▶
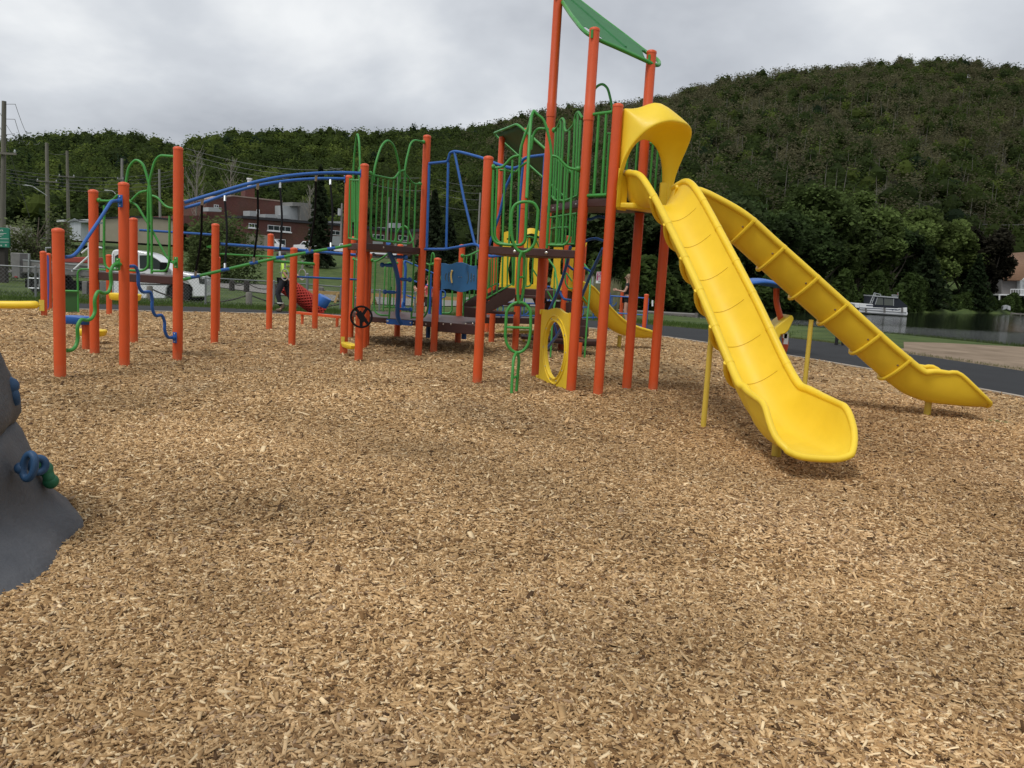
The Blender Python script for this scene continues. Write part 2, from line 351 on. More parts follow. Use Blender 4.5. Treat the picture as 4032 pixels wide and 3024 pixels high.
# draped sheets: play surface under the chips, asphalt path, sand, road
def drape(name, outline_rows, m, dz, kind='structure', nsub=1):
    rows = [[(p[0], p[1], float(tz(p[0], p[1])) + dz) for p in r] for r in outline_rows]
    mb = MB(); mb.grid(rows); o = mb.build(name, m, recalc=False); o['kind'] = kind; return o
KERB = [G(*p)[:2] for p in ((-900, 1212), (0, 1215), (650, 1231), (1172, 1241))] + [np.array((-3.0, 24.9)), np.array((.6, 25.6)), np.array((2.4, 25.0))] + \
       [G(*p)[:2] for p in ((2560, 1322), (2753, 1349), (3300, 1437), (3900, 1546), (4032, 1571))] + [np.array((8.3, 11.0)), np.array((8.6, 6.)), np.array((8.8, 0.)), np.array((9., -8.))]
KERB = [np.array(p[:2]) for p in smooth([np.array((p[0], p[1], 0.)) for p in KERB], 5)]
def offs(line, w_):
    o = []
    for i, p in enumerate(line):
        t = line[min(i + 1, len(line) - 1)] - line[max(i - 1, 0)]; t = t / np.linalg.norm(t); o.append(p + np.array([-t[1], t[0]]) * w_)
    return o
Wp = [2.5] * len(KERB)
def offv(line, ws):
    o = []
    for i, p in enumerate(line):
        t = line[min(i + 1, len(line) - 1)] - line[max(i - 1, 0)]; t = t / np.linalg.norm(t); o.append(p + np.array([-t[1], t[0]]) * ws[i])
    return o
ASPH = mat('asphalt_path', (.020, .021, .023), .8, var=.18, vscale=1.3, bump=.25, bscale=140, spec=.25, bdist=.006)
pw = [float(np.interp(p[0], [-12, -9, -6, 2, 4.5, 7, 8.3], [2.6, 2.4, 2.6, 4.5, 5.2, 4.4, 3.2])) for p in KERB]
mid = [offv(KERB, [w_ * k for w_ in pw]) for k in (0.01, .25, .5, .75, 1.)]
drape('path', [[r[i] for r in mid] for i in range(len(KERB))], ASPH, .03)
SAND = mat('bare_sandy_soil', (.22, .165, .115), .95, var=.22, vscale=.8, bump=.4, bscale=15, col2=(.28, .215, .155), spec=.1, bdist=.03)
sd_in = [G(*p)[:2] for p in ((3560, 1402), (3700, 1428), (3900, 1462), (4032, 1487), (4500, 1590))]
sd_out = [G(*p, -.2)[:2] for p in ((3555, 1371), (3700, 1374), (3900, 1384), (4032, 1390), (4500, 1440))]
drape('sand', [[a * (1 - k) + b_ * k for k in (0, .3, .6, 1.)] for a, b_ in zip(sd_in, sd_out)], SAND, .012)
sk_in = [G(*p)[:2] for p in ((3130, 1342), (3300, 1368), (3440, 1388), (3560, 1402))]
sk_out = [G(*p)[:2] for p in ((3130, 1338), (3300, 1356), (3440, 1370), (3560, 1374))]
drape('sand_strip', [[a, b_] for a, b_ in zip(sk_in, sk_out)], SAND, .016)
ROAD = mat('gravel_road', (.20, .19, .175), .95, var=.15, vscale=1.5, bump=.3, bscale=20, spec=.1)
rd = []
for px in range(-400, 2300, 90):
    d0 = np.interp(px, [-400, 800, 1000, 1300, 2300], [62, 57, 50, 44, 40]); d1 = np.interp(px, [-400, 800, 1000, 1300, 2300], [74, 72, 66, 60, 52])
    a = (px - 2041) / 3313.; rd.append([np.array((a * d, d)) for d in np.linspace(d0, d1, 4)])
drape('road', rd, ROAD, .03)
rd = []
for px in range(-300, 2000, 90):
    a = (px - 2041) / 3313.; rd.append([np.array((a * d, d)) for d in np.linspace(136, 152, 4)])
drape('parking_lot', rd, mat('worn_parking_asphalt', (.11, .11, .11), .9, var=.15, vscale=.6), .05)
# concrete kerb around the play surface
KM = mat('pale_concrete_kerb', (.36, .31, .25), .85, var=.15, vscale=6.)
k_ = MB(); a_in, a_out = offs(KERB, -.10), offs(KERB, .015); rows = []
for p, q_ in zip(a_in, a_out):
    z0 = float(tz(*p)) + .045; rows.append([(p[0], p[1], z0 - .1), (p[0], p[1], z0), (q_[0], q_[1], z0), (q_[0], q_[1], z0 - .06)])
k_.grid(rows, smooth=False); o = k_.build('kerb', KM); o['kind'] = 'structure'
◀
▶
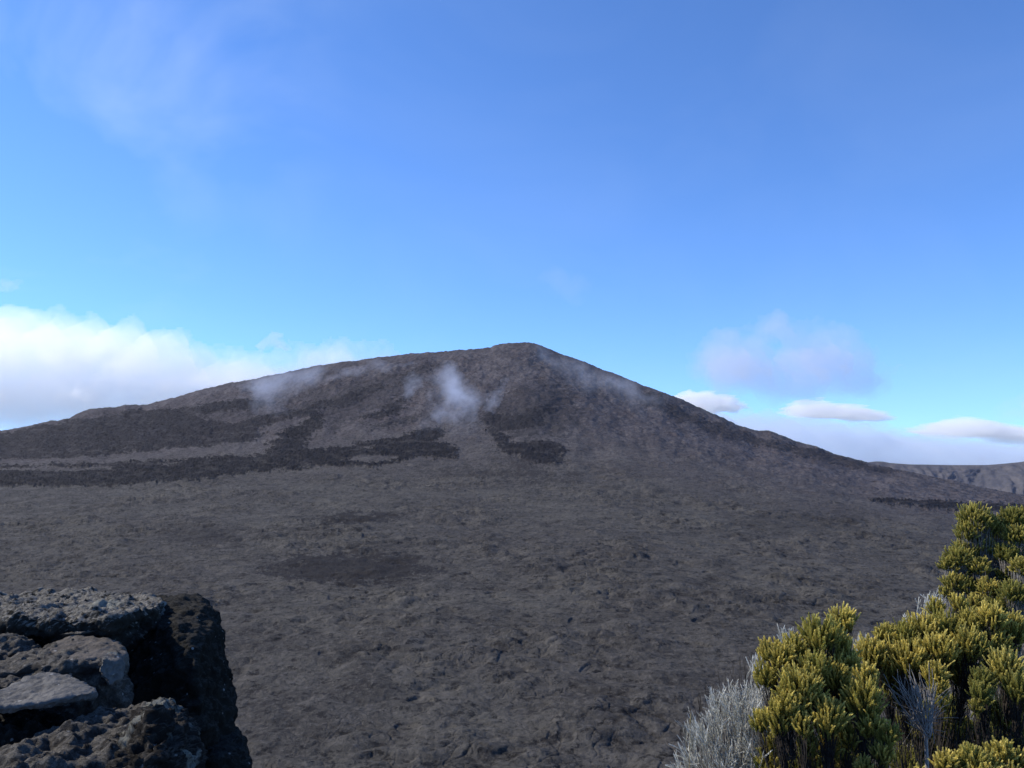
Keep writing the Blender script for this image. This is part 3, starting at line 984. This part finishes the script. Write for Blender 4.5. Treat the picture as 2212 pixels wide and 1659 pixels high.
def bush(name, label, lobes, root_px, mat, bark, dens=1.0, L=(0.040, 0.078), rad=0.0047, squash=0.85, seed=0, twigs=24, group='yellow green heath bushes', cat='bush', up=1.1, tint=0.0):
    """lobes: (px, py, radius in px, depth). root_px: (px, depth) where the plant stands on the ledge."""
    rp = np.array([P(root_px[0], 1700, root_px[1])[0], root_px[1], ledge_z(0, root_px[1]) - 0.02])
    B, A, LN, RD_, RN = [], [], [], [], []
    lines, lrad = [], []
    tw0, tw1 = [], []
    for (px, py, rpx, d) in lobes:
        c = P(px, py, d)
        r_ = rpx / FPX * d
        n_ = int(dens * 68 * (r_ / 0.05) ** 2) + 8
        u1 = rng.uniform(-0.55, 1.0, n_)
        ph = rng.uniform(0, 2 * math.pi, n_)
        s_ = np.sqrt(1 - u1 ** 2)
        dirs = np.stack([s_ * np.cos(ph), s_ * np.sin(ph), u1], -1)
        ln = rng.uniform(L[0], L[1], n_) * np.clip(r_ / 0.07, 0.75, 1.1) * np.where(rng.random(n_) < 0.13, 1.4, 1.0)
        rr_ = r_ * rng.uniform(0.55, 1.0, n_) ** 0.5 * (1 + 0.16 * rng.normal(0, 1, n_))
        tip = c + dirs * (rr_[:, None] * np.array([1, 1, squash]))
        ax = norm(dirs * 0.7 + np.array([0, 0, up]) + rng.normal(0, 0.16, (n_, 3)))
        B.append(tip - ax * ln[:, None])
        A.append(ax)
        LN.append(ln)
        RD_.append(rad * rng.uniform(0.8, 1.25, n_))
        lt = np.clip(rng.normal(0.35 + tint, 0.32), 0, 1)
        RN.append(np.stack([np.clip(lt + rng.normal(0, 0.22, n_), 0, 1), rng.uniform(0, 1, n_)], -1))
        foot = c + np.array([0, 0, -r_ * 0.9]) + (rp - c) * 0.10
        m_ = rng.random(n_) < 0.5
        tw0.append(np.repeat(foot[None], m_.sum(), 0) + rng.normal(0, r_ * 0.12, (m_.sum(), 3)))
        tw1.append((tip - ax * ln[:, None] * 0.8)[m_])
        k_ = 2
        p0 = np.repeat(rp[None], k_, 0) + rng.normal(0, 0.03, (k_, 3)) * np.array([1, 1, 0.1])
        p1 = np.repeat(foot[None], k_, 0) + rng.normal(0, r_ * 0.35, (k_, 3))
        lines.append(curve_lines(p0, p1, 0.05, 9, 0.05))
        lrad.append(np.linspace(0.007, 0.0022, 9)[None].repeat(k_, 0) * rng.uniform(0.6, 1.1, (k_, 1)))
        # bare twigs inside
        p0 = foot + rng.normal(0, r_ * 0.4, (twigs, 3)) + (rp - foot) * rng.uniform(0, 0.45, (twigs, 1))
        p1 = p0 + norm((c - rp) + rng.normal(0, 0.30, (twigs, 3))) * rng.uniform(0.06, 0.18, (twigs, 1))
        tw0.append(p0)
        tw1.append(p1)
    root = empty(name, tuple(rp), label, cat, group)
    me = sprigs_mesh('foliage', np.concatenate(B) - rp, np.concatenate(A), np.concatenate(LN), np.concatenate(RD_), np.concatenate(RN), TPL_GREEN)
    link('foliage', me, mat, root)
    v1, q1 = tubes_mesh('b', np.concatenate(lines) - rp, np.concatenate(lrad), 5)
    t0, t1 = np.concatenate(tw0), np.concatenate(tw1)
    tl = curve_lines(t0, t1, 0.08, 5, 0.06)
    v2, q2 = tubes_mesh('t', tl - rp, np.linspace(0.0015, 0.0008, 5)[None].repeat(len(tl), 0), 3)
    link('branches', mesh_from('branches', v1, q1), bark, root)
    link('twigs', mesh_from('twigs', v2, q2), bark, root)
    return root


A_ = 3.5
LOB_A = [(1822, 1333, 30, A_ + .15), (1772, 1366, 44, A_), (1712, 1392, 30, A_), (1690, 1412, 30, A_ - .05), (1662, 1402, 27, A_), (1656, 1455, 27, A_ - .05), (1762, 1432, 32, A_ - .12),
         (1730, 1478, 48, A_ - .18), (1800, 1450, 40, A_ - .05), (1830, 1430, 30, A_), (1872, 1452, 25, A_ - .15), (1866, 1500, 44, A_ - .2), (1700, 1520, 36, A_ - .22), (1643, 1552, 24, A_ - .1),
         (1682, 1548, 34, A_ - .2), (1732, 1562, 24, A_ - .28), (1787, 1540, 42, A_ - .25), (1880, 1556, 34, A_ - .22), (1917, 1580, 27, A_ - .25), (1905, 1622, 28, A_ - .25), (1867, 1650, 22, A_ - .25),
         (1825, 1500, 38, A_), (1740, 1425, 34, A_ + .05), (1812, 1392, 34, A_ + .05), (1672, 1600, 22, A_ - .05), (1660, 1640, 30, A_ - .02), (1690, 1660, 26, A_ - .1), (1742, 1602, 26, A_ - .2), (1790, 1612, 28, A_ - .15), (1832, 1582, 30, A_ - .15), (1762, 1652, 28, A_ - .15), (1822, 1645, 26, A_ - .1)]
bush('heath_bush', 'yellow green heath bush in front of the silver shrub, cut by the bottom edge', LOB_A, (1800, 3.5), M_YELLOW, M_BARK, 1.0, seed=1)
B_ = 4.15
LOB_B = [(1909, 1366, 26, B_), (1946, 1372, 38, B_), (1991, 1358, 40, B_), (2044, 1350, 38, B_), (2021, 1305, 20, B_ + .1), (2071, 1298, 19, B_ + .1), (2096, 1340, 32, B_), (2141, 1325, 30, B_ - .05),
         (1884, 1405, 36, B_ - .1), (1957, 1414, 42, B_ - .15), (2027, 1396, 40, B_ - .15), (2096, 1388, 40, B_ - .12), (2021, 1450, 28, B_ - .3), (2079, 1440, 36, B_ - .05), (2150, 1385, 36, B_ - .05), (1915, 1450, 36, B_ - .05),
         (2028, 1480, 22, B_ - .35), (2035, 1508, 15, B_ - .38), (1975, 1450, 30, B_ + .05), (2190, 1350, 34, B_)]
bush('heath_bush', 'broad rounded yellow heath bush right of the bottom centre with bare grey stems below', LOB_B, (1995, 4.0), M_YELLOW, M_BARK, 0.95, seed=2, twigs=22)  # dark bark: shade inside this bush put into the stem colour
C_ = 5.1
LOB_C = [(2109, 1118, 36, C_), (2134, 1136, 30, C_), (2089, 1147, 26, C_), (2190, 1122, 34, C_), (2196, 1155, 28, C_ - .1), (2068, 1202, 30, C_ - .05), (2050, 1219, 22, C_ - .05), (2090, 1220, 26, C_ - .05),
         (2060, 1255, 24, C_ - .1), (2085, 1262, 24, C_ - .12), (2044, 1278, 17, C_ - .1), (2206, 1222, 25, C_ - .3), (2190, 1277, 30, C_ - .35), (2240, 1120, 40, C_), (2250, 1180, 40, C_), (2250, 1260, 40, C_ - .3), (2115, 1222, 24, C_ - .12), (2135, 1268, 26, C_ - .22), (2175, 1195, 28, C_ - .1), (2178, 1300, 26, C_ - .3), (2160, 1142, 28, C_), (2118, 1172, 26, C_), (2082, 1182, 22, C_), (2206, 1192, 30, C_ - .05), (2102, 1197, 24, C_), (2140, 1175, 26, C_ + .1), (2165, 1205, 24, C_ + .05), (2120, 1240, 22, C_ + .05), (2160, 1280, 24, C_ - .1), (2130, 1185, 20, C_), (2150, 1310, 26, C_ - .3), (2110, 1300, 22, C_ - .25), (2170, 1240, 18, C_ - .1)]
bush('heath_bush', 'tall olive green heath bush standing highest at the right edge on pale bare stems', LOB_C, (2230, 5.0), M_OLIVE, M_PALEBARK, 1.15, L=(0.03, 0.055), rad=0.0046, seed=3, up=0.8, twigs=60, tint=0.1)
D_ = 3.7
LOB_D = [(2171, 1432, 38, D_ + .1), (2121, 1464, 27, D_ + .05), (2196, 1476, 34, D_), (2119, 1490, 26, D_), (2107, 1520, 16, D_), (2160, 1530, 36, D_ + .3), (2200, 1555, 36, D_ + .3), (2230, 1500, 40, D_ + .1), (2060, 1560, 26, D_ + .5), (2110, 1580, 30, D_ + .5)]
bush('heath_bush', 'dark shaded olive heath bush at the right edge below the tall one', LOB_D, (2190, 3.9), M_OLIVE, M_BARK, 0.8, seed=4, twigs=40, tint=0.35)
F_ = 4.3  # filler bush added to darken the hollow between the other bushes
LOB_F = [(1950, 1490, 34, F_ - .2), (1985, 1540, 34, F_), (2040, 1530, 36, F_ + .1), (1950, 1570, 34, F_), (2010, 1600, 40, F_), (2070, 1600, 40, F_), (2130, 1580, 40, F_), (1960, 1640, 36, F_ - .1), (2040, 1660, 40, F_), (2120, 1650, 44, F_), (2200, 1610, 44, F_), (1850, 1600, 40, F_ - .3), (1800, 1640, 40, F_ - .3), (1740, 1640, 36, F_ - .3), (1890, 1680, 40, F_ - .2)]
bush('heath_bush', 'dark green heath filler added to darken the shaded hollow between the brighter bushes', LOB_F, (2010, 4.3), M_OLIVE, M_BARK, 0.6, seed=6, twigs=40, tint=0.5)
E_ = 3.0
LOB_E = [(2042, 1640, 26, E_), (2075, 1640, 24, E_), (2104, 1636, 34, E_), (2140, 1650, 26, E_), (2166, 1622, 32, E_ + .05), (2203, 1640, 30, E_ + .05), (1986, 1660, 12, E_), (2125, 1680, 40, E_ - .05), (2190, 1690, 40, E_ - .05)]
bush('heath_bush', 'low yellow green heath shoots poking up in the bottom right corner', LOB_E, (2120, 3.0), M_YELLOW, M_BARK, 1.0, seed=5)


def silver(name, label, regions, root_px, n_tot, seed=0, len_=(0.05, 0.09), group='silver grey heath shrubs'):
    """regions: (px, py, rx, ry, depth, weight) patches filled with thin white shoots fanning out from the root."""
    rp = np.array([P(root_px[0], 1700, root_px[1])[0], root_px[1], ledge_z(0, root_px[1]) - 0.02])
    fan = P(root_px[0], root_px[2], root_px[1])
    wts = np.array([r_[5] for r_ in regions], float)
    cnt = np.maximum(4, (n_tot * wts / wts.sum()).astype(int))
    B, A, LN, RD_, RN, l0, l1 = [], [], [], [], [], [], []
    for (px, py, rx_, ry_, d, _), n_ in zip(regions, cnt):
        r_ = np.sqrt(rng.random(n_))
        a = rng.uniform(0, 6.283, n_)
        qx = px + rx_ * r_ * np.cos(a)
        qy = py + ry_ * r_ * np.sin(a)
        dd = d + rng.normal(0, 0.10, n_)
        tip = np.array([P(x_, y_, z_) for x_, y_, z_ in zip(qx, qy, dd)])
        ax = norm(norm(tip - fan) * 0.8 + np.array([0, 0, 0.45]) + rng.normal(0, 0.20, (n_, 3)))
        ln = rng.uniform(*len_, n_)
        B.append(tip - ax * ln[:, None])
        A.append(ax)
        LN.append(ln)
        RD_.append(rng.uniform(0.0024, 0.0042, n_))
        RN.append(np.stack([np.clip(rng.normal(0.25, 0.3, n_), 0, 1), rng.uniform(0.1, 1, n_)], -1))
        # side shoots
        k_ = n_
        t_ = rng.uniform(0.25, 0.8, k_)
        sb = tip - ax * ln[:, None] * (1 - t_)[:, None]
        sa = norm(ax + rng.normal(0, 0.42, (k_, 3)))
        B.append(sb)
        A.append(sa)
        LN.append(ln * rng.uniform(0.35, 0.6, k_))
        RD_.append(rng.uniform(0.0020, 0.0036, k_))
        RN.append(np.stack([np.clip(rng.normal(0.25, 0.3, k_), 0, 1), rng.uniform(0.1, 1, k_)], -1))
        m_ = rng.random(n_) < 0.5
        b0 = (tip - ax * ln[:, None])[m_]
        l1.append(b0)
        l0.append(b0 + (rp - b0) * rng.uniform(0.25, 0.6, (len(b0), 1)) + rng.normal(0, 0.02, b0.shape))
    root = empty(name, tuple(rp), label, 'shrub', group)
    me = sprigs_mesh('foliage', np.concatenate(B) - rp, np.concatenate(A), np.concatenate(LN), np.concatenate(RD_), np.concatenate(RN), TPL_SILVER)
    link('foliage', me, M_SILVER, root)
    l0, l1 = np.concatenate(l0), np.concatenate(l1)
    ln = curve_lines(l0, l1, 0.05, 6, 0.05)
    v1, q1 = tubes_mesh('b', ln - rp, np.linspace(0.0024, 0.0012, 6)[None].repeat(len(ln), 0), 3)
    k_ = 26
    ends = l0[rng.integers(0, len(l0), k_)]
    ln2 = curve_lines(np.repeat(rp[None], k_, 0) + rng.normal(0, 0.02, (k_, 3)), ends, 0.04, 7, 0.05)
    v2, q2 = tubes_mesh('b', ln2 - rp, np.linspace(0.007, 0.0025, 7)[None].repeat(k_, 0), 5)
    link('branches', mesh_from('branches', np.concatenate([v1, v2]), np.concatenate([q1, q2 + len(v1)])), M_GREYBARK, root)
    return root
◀
▶
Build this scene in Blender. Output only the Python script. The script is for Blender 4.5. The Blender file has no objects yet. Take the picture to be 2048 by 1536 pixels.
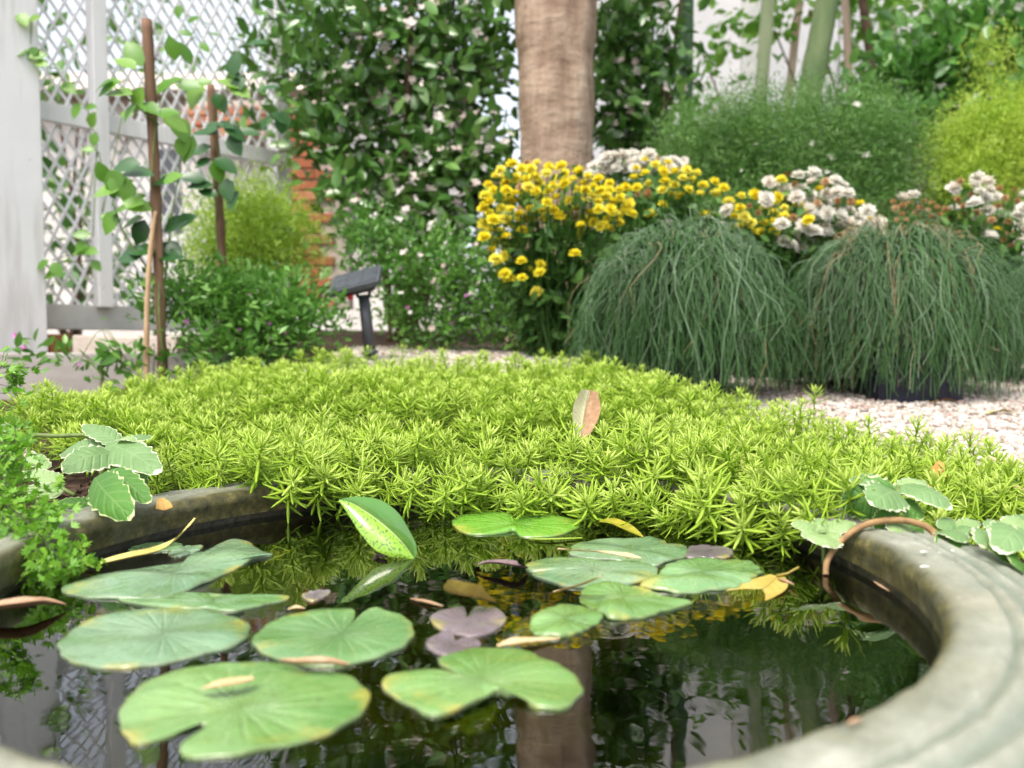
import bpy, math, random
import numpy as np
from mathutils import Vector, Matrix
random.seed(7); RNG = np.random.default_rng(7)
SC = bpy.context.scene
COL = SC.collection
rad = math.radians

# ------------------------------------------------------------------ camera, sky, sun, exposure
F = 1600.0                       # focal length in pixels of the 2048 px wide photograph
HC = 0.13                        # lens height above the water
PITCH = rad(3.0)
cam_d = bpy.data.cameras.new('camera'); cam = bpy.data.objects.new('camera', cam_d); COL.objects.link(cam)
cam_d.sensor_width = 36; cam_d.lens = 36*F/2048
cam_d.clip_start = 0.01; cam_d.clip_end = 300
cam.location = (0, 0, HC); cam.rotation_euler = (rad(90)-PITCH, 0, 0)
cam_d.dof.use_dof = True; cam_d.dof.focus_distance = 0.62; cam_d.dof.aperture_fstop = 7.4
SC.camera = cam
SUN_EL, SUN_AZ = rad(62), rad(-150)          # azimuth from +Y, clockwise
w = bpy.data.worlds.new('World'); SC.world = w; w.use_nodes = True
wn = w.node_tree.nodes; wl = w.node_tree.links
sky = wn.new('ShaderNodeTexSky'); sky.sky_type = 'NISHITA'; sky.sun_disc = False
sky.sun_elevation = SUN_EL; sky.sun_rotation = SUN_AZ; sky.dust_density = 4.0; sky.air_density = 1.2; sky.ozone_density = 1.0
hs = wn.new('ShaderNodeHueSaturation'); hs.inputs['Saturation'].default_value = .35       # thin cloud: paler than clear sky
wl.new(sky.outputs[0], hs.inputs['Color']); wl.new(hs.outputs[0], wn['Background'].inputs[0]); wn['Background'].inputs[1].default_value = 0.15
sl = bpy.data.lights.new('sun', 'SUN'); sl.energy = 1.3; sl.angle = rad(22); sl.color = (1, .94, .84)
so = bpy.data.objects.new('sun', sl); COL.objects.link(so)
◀
▶ SET EXERCISE
Keep the images out of the copy. Repeat word for word only the lines from the one containing "Build this scene" through the one containing "rad = math.radians", both ends included.

▶ WRITTEN RESPONSE
Build this scene in Blender. Output only the Python script. The script is for Blender 4.5. The Blender file has no objects yet. Take the picture to be 2048 by 1536 pixels.
import bpy, math, random
import numpy as np
from mathutils import Vector, Matrix
random.seed(7); RNG = np.random.default_rng(7)
SC = bpy.context.scene
COL = SC.collection
rad = math.radians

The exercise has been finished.